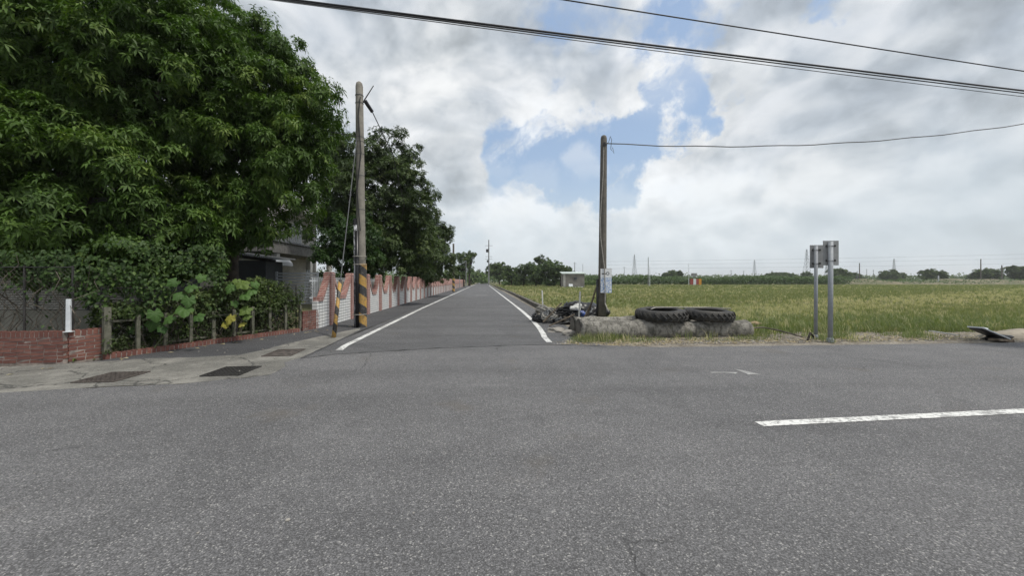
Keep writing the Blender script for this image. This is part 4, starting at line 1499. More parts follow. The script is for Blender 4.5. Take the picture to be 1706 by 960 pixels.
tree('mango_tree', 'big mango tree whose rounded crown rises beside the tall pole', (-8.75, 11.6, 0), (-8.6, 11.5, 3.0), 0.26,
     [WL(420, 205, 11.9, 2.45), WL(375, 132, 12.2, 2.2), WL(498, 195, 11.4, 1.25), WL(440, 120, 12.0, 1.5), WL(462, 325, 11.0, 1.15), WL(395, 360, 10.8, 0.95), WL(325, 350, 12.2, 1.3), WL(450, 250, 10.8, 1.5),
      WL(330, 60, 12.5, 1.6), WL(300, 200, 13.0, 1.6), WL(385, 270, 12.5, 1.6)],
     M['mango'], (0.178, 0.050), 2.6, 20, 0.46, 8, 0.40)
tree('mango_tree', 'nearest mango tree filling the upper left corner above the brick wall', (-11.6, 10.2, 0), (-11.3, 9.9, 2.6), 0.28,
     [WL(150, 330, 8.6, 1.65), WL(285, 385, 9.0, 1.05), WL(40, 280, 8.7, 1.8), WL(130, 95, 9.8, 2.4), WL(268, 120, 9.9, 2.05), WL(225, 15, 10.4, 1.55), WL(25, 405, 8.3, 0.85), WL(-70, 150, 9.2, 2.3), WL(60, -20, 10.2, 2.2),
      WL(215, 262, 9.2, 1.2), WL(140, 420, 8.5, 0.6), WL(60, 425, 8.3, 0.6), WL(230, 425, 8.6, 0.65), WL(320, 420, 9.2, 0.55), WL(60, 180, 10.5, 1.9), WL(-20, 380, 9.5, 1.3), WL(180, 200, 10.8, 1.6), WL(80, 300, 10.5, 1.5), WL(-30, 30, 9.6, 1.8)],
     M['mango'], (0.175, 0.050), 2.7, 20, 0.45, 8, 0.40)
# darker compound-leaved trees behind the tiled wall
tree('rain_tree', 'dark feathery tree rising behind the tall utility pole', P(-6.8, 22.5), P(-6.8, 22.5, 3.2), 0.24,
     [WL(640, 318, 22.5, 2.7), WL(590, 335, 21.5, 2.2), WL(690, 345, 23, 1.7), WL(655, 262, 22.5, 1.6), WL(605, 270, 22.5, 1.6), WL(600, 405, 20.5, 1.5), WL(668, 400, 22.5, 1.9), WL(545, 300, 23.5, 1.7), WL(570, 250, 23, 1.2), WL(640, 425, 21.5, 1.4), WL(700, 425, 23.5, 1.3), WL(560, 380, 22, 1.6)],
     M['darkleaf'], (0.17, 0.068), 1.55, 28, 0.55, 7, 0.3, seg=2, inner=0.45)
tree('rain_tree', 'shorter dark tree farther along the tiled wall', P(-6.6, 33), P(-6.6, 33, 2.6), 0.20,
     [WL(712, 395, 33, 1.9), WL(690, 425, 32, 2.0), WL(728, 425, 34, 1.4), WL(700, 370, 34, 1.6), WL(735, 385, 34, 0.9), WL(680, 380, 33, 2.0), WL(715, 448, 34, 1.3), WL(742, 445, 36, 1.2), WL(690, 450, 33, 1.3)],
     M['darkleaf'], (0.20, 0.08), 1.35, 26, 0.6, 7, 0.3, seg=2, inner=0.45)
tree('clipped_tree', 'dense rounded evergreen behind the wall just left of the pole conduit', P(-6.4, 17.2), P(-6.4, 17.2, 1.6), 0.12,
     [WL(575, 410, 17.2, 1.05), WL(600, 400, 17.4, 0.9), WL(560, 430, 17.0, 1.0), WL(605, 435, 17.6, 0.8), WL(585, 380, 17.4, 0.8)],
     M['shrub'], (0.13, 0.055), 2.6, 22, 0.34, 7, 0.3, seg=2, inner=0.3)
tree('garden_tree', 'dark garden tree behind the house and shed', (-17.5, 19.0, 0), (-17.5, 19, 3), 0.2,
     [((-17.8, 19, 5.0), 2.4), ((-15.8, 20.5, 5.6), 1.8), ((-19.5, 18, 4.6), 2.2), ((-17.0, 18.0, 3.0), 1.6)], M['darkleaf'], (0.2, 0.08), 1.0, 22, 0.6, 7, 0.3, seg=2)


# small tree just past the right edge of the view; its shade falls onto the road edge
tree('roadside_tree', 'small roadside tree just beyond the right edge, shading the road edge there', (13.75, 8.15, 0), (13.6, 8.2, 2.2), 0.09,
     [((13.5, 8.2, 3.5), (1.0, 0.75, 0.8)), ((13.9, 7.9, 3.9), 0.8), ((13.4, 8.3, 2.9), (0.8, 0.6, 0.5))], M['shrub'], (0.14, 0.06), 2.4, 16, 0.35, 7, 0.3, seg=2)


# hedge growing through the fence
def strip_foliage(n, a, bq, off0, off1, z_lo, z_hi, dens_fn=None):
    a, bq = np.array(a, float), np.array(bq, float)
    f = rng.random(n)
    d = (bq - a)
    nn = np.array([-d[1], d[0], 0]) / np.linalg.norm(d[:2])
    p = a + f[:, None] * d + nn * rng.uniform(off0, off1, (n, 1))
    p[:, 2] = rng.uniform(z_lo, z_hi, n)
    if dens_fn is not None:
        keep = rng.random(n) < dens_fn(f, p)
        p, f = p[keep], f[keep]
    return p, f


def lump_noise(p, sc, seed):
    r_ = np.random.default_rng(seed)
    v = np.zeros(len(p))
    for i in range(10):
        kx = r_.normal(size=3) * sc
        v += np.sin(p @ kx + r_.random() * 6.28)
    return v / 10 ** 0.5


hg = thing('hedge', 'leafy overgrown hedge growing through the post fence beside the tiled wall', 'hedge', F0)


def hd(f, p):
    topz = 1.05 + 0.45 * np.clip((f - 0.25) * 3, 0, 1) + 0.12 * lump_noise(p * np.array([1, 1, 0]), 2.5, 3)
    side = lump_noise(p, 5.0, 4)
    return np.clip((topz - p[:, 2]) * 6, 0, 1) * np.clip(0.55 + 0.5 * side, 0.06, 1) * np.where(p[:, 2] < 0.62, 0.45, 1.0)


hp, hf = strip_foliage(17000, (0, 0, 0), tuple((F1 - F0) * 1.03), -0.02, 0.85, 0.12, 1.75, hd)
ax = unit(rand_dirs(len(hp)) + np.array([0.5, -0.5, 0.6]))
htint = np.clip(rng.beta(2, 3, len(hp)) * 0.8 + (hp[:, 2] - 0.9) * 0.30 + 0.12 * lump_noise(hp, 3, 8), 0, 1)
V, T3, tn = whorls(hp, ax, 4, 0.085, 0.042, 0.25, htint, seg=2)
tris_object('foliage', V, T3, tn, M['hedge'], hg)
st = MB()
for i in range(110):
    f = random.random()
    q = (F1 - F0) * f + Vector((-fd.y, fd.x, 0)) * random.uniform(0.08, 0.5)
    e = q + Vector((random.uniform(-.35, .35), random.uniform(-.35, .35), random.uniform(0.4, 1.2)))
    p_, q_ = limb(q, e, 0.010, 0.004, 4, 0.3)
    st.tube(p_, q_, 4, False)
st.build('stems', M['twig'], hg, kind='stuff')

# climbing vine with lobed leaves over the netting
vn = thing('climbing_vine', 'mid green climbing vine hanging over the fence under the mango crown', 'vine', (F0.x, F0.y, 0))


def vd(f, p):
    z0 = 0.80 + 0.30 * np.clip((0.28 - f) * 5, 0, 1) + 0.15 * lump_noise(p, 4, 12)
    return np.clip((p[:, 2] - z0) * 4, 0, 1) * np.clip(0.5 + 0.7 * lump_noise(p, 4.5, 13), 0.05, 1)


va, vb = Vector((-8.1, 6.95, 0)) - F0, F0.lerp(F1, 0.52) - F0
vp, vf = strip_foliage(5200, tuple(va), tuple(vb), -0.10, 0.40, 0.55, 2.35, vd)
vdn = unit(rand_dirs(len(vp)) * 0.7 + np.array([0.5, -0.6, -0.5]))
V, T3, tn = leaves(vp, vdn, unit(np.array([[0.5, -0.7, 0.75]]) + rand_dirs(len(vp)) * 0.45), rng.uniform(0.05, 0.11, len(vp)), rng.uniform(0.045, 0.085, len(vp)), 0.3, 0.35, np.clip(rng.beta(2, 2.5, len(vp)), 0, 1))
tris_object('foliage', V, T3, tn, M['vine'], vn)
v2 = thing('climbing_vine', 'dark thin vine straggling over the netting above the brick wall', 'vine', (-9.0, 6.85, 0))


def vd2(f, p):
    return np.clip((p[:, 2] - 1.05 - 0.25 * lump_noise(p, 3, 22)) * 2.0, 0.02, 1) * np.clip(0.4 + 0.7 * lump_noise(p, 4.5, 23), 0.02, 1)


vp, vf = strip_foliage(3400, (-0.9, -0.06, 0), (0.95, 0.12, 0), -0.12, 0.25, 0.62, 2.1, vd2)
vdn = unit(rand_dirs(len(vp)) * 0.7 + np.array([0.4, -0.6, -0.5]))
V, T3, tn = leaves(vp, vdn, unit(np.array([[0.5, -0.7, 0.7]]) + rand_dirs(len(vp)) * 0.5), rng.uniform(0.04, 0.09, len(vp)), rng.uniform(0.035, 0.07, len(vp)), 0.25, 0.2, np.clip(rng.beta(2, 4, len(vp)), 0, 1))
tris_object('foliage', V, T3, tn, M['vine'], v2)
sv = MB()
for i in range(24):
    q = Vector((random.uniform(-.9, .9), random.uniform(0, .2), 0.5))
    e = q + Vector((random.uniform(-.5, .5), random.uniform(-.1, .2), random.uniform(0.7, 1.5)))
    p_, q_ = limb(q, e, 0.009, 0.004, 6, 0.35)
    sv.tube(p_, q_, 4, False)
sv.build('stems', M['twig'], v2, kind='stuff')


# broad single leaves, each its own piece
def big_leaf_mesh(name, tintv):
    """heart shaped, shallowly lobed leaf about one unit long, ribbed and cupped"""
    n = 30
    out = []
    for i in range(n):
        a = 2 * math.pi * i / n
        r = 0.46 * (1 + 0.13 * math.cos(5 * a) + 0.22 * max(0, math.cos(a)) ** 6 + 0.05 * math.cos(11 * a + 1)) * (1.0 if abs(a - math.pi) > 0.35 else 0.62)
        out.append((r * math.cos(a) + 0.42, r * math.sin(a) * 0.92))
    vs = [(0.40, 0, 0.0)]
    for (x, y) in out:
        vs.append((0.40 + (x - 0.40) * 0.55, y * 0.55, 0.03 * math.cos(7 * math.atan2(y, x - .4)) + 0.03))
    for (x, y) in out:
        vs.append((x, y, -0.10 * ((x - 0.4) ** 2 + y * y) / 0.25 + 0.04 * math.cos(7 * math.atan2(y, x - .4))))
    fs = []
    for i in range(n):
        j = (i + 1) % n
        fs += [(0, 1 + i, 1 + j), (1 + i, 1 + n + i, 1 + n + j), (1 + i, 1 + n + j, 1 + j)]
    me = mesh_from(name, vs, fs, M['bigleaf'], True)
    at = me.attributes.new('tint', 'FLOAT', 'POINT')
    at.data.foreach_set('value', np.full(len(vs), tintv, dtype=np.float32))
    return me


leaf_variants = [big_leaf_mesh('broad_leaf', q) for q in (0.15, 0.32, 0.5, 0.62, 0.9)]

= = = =

* Exercise details *
From the top of the listing above, repeat each line exactly until you reach the line containing "tree('mango_tree', 'nearest mango", and repeat that one too. Leave the pictures out.

* Result *
Keep writing the Blender script for this image. This is part 4, starting at line 1499. More parts follow. The script is for Blender 4.5. Take the picture to be 1706 by 960 pixels.
tree('mango_tree', 'big mango tree whose rounded crown rises beside the tall pole', (-8.75, 11.6, 0), (-8.6, 11.5, 3.0), 0.26,
     [WL(420, 205, 11.9, 2.45), WL(375, 132, 12.2, 2.2), WL(498, 195, 11.4, 1.25), WL(440, 120, 12.0, 1.5), WL(462, 325, 11.0, 1.15), WL(395, 360, 10.8, 0.95), WL(325, 350, 12.2, 1.3), WL(450, 250, 10.8, 1.5),
      WL(330, 60, 12.5, 1.6), WL(300, 200, 13.0, 1.6), WL(385, 270, 12.5, 1.6)],
     M['mango'], (0.178, 0.050), 2.6, 20, 0.46, 8, 0.40)
tree('mango_tree', 'nearest mango tree filling the upper left corner above the brick wall', (-11.6, 10.2, 0), (-11.3, 9.9, 2.6), 0.28,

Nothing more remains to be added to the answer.